Day 19: Orange Méchanique
Via Políticamente incorrecto, Tim Cavanaugh’s article explores how A Clockwork Orange was prophetic,
The clash-of-civilizationists have one important point: The London bombers, the murderers of
Theo van Gogh,
and the banlieu rioters are all Muslims, and it’s vain to deny this connection. (Then again, it’s not clear that anybody is denying it: After about the fiftieth
media story berating the media for ignoring the story, I’m starting to smell a rat.)But there is an even clearer pattern of a welfare structure that sings the praises of the nation while discouraging recipients from feeling any connection to the nation — a one-size-fits-all style of governance that cultivates, if it doesn’t actually breed, anti-social behavior. The French government makes a particularly choice target for schadenfreude: With one hand it fails to make cité residents to feel like full citizens (by, for example, ensuring an
Arabic-sounding name is not a barrier to a good job), and on the other it enforces fake national unity on pointless matters (by banning headscarves in public schools). But the pattern repeats itself everywhere the state provides for the basic needs of its outsider groups while standing in the way of their pursuit of happiness.
Cavanaugh asks,
Is Europe ready for such a radical shift in attitudes toward individual rights and responsibilities? One hopeful story turned up in
Grigny,
where local residents took the defense of their neighborhood into their own hands. That approach is unlikely to get much of a national hearing.

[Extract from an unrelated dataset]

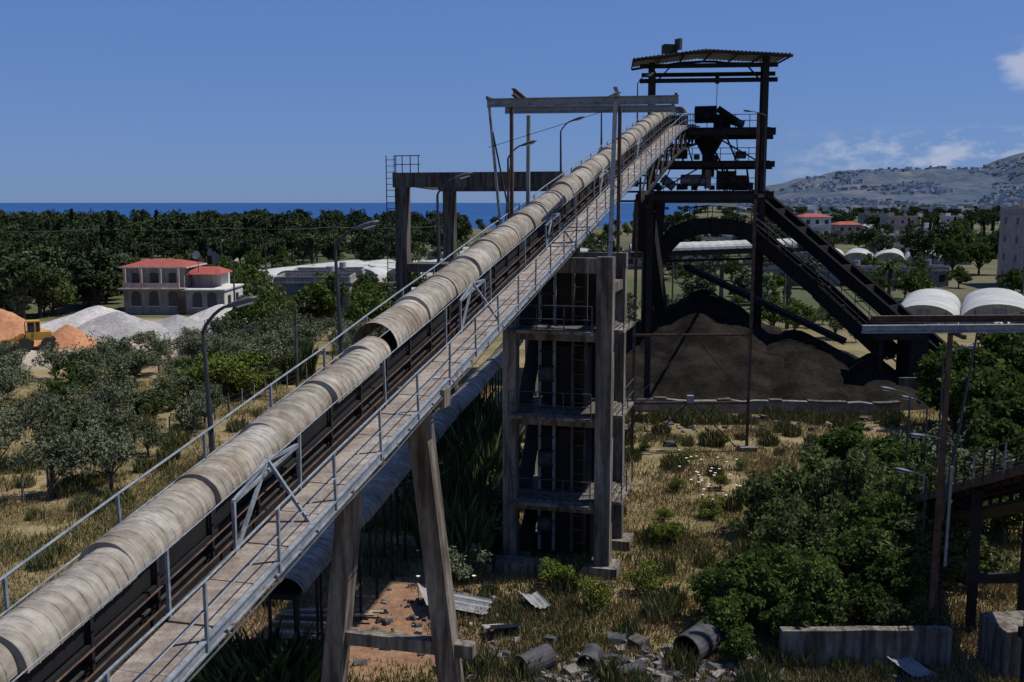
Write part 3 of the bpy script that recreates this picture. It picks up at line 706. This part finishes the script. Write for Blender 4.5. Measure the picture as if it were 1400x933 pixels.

In A Clockwork Orange, the same politician who subjected Alex to “Ludovico”
behavior modification — a
slick minister of “interior or inferior” — ends up publicly embarrassed by the treatment’s results, and has to buy Alex off with a cushy patronage job and friendly photo opps. Don’t be surprised to see Interior Minister Nicolas Sarkozy, after a few months of stewing in opprobrium over his promises to “clean out” the “scum,” shaking hands with a celebrity rioter. What’s it going to be Nic, eh?
In a linguistic turn worthy of Burgess, here’s today’s headline: Paris ‘almost back to normal’
The number of car-torchings dropped again overnight, with youths setting fire to 215 vehicles – compared to 284 the day before – France’s interior ministry said on Monday.
The figures showed a “return to a nearly normal situation”, the ministry said in a statement that revised a tally released earlier in the day.
Cavanaugh might be prophetic himself.